** START Records provided **

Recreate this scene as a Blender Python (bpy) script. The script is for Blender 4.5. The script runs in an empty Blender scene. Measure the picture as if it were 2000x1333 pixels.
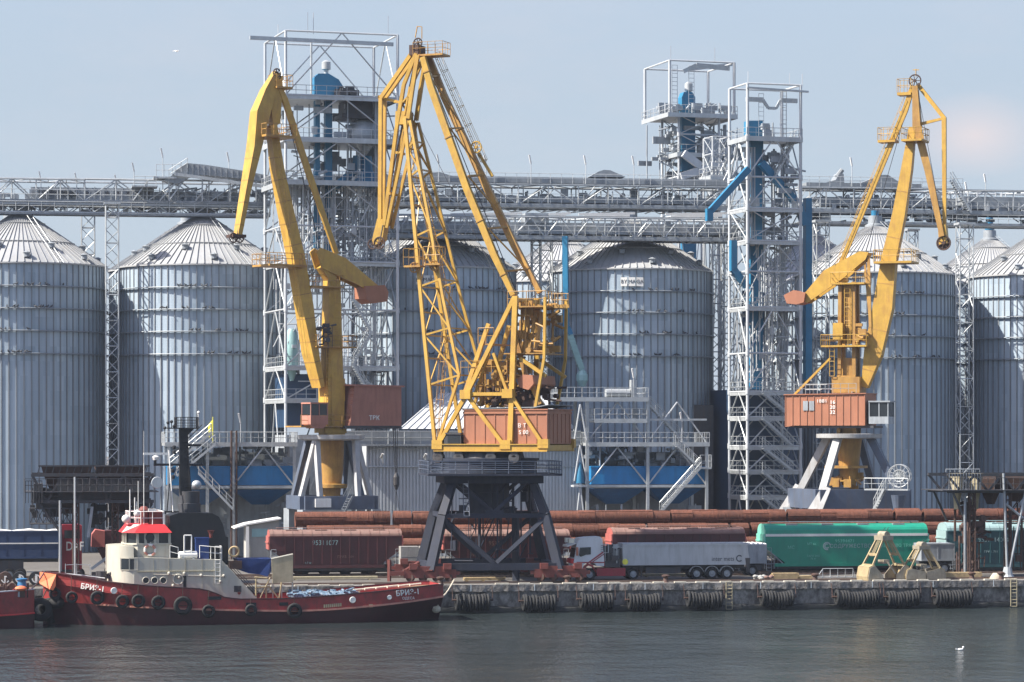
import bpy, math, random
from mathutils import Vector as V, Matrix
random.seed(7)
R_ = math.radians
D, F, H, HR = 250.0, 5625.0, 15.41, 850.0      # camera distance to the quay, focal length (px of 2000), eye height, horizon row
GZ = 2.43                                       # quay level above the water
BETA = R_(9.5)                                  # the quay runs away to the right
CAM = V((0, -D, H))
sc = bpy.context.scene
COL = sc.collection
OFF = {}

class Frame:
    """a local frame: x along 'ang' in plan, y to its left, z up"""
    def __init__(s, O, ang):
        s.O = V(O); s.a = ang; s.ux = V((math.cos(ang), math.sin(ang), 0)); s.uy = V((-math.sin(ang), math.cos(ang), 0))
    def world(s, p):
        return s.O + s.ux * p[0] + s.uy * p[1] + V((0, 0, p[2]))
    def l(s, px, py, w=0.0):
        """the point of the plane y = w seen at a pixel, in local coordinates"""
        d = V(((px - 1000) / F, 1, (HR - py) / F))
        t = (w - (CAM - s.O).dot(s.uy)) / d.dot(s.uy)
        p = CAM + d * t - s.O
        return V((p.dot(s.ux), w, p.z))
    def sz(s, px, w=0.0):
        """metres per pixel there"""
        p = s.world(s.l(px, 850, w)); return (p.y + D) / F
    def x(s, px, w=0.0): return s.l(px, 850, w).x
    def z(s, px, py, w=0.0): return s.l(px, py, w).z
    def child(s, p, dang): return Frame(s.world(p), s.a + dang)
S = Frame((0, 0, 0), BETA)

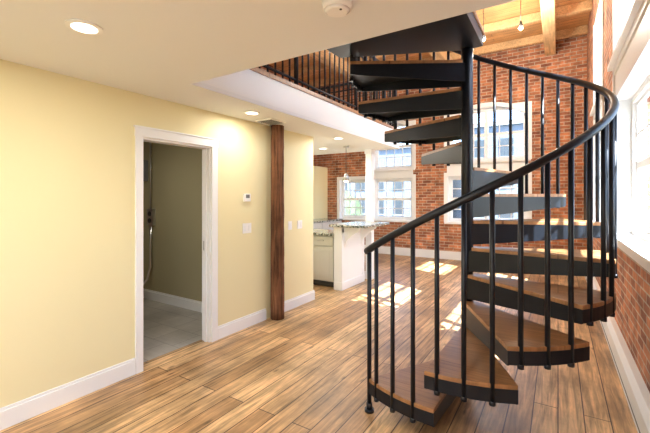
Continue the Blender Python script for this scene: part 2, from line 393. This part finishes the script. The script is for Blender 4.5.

** END Records provided **

• _What is required_
The data above should be repeated exactly, minus any pictures.

• _Response to the exercise_
Recreate this scene as a Blender Python (bpy) script. The script is for Blender 4.5. The script runs in an empty Blender scene. Measure the picture as if it were 2000x1333 pixels.
import bpy, math, random
from mathutils import Vector as V, Matrix
random.seed(7)
R_ = math.radians
D, F, H, HR = 250.0, 5625.0, 15.41, 850.0      # camera distance to the quay, focal length (px of 2000), eye height, horizon row
GZ = 2.43                                       # quay level above the water
BETA = R_(9.5)                                  # the quay runs away to the right
CAM = V((0, -D, H))
sc = bpy.context.scene
COL = sc.collection
OFF = {}

class Frame:
    """a local frame: x along 'ang' in plan, y to its left, z up"""
    def __init__(s, O, ang):
        s.O = V(O); s.a = ang; s.ux = V((math.cos(ang), math.sin(ang), 0)); s.uy = V((-math.sin(ang), math.cos(ang), 0))
    def world(s, p):
        return s.O + s.ux * p[0] + s.uy * p[1] + V((0, 0, p[2]))
    def l(s, px, py, w=0.0):
        """the point of the plane y = w seen at a pixel, in local coordinates"""
        d = V(((px - 1000) / F, 1, (HR - py) / F))
        t = (w - (CAM - s.O).dot(s.uy)) / d.dot(s.uy)
        p = CAM + d * t - s.O
        return V((p.dot(s.ux), w, p.z))
    def sz(s, px, w=0.0):
        """metres per pixel there"""
        p = s.world(s.l(px, 850, w)); return (p.y + D) / F
    def x(s, px, w=0.0): return s.l(px, 850, w).x
    def z(s, px, py, w=0.0): return s.l(px, py, w).z
    def child(s, p, dang): return Frame(s.world(p), s.a + dang)
S = Frame((0, 0, 0), BETA)

Continue the Blender Python script for this scene: part 2, from line 393. This part finishes the script. The script is for Blender 4.5.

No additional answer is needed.